To the Editor of the Present Testimony.
Dear Sir,-I have been struck with the apparent connection between the two following passages of Scripture, Isa. 63:9, and 2 Cor. 6:12. I will first assume that there are reasons for a new rendering of the Hebrew, and give the rendering, and then state the grounds on which I would deviate from the authorized version.

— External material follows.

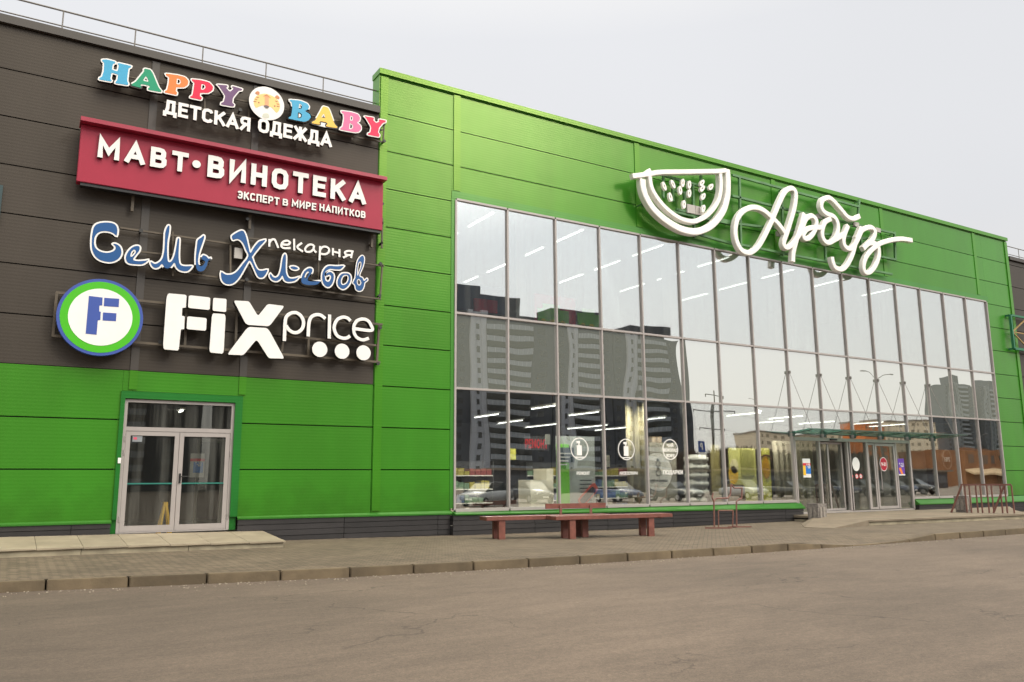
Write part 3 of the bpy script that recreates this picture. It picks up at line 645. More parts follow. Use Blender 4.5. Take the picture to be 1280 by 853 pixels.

Let us look at the verse in 2 Cor. 6-" Ye are not straitened in us, but ye are straitened in your own bowels." I would propose considering this as a reference to Isa. 63:9, the first words of which I would read as follows: " In all their straitening he was not straitened." I do not know what reasons our translators had for adopting the keri reading "to him" instead of "not." They may have been good ones. But it is remarkable that the textual reading לא falls in very closely with the sense of the verse quoted above from 2 Cor. The difficulty with many will probably consist in finding " he was straitened" as a meaning of צׇר. Retaining the kamets, there may be a difficulty; but I suppose, in investigations of this sort, we are free to consider what the meaning may be, unfettered by points. Now I find one meaning of צׇר (and even צׇר in a pause) to be arctus, angustus. We have only then to supply that most frequent of Hebrew omissions, the verb substantive, and we have the sense I am pleading for-" In all their straitening He (God) was not straitened." I may add, that if this supposition is correct, it furnishes an additional instance, and an interesting one, of what sometimes occurs with the New Testament writers-their taking up the words of the Old Testament descriptive of Gad, and applying them to themselves, i.e., to the Church-(compare Eph. 6 with Isa. 59:17; Rom. 8, last verses, with Isa. 1:8; 2 Cor. 7 with Isa. 49:8; also Acts 13:47, with Isa. 49:6.